Sunday, May 31, 2009

What's Up with the $8,000 Tax Credit?

In order to understand the details of the housing stimulus bill or $8000 home buyer tax credit (also called as $8000 housing tax credit) as a first time home buyer you need to understand the following points:What does first time home buyer exactly mean? -The law defines "First time home buyer" as a home buyer who has not owned a principal residence for the last three years. For married tax payers, both you and your spouse must be 'first time home buyers' in order to qualify for the housing tax credit. For unmarried joint purchases, either of the qualifying partner may be a 'first time homebuyer'. In this case the $8000 housing tax credit can be allocated to any of the partners. Note the if you have bought a home 3 years ago and have rented it since then, then it does not count as principal residence and you may still be eligible for the $8000 first time home buyer stimulus. Neither rental properties or vacation homes count as principal residence. However, if the new home you are purchasing is a mobile home or condo, and it is going to be your principal residence, you still qualify for the home buyer tax credit.
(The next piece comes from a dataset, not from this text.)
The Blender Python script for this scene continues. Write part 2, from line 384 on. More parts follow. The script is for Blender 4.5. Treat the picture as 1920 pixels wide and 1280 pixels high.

Even building a home on a land (as opposed to purchasing a ready-made house) qualifies for the $8000 housing tax credit. In order to qualify for the home buyer tax credit, the first time home buyer must purchase the house between January 1 2009 and December 1 2009, both dates inclusive.
How much tax credit will homebuyers get? - Although this tax credit is referred to as $8000 housing tax credit, remember that the total amount of tax credit a home buyer gets is up to 10% of the purchase price of the new house up to maximum of $8000. Thus in order to get a full tax credit of $8000 your purchased property must be above $80,000 in value.
1. Income Limits for $8000 home buyer tax credit: First time home buyers with modified gross annual income of $75,000 get full benefit of this housing tax credit. The tax credit is gradually reduced for those with income between $75,000 to $95,000 and finally a home buyer gets no tax credit if his/her modified gross annual income is more than $95,000. For married taxpayers, the home buyer tax credit is gradually reduced to zero for modified gross annual income between $150,000 to $170,000.
2. This is a Refundable Tax Credit - Remember that this is a tax credit and not a tax deduction. That is qualified first time home buyers deduct $8000 from their total tax owed to the IRS and NOT the total taxable income. Moreover a refundable tax credit means that in case the total taxes you owe to the IRS are less than $8000, you can actually get a refund for the balance amount!
This $8000 home buyer tax credit, unlike $7500 tax credit does not need to be repaid to the IRS - the earlier $7500 housing tax credit was essentially an interest free loan which the home buyers needed to repay in 15 years. However, although this $8000 home buyer tax credit may look only $500 more than the previous housing tax credit, it is all yours!